By Tsvetelia Tsolova
SOFIA (Reuters) - The frontrunner in Bulgaria's October election said on Thursday he was ready to hold talks with other parties after the vote, including to discuss forming a grand coalition to ensure political stability.
Boiko Borisov, the leader of the centre-right GERB party, is tipped to win the Oct. 5 poll, but may fall short of a majority, which risks dragging the Balkan state into more political turmoil and hurting its growth prospects.
In the wake of the country's worst financial crisis since the 1990s, Borisov also said Bulgaria's Central Bank Governor Ivan Iskrov should resign the day after the election for his handling of troubled lender Corporate Commercial Bank.
Bulgaria is gearing up for its third election in two years, after the Socialist-led government, whose one year in office was overshadowed by massive anti-graft protests, floods and a banking crisis, resigned in July.
The country is currently run by a caretaker administration, and Borisov warned Bulgarians may have to go to the polls again at the start of 2015 if no party managed to form a government.
Bulgaria is the European Union's poorest state and whoever wins in October faces a raft of challenges, including reviving a sluggish economy, cleaning up corruption, plugging a gaping deficit in the energy sector and unfreezing blocked EU funds.
"A minority government, when stability is needed, is risky for the country," Borisov told Reuters in an interview.
"I hope that we can close the issue with the elections on Oct.5. We should lock ourselves inside parliament until we can come up with a decision. People deserve it ... even if the parties' reputations are hurt," he said.
"We are already talking about a salvation government. If the country cannot be saved now, from January onwards after new elections there will be nothing left to save".
Political analysts say a GERB coalition with the right-wing Reformist Bloc of smaller parties in the 240-seat parliament is more likely than a grand coalition with GERB's main opponents, the Socialists. But they also said Borisov's statement to Reuters was a way of keeping his options open.
"If GERB gets more seats, like 110 or more, then maybe it will be a centre-right coalition. But if it gets less than 100, then a grand coalition comes into play," said Kantcho Stoichev, an analyst with pollster Gallup International.
Borisov favours forming a centre-right coalition. But he also expressed concerns that talks with the right-wing group of parties might prove difficult given their list of demands, including that he should not be the next prime minister.
Also leaving the door open for a grand coalition, the head of the Socialist party told Reuters earlier this week that he was prepared to talk with other groups.
BANK RESCUE
Borisov said it was too early to decide whether Bulgaria should rescue Corpbank, the country's fourth-largest lender, which has remained shut following a bank run in June, or to push it into insolvency.

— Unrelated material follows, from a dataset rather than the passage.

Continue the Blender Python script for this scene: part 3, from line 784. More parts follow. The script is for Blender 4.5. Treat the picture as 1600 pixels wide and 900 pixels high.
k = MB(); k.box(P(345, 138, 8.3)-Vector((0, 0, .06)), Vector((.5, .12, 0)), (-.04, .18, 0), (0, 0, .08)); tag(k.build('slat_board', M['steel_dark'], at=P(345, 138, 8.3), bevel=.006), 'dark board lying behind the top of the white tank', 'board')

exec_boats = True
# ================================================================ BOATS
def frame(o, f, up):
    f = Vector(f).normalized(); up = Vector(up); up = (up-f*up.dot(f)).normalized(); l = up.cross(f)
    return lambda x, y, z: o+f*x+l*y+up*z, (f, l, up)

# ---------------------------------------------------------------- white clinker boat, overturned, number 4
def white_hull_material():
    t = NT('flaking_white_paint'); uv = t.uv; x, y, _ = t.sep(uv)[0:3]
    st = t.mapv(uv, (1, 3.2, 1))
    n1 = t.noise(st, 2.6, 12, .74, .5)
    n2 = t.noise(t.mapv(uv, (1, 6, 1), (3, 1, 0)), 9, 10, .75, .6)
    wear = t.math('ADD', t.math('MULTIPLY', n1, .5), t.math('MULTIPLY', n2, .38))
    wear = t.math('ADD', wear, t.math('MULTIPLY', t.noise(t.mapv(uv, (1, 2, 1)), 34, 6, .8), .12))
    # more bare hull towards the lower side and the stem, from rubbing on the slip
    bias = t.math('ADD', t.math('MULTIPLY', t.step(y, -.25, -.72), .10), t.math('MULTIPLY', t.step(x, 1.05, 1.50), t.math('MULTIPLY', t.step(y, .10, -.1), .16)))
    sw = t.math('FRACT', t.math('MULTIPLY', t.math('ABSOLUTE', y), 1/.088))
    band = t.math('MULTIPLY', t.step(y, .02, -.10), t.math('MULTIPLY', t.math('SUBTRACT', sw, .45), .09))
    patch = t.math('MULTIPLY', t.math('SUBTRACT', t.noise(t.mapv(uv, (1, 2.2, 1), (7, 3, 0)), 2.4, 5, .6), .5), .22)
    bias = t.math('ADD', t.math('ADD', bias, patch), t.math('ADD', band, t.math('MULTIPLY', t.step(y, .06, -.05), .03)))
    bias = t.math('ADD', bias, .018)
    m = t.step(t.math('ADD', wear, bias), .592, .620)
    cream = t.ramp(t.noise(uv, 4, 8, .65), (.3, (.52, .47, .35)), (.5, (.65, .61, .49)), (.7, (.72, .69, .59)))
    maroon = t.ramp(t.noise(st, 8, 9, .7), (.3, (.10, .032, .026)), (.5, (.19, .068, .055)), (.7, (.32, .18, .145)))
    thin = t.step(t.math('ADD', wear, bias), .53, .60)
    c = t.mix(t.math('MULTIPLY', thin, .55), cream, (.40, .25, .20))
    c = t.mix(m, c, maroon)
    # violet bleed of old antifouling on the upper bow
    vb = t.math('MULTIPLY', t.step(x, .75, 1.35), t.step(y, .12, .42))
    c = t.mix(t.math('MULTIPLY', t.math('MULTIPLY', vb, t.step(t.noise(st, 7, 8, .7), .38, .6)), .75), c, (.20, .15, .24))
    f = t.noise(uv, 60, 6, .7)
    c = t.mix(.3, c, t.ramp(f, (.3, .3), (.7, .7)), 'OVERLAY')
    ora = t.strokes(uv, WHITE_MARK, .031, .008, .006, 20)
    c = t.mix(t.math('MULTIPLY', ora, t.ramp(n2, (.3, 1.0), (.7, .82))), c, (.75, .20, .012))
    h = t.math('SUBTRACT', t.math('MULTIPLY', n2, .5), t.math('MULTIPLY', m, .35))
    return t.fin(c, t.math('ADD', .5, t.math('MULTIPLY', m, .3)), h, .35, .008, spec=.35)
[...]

An audit into Corpbank's books is ongoing and should be ready by Oct 20. Angry depositors now protest weekly in the Bulgarian capital Sofia and elsewhere, demanding that the government and central bank reopen Corpbank.
But efforts to devise a rescue plan have stalled partly because of the elections and the central bank has said it will keep control over Corpbank until mid November.
"Months have passed and we still don't know how many bad loans there are, can this bank actually be rescued?" said Borisov, a former prime minister.
The Corpbank crisis has shaken public confidence in Bulgaria's banking system and raised concerns about how well the country's lenders are supervised. Borisov said GERB will push ahead with plans made under the last Socialist government for Bulgaria to join Europe's Banking Union.
Borisov's previous administration was forced to resign after protests over high utility costs in early 2013, in a country where power bills gobble up large parts of monthly incomes.
Nevertheless Borisov, a former bodyguard and karate expert, will propose legal changes to safeguard the independence of the energy regulator. That would ensure that prices would not be kept artificially low because of political pressure.
Instead, GERB plans to offer energy aid to the poorest and overhaul ageing communist-era apartment blocks, home to some 700,000 households, to cut energy consumption.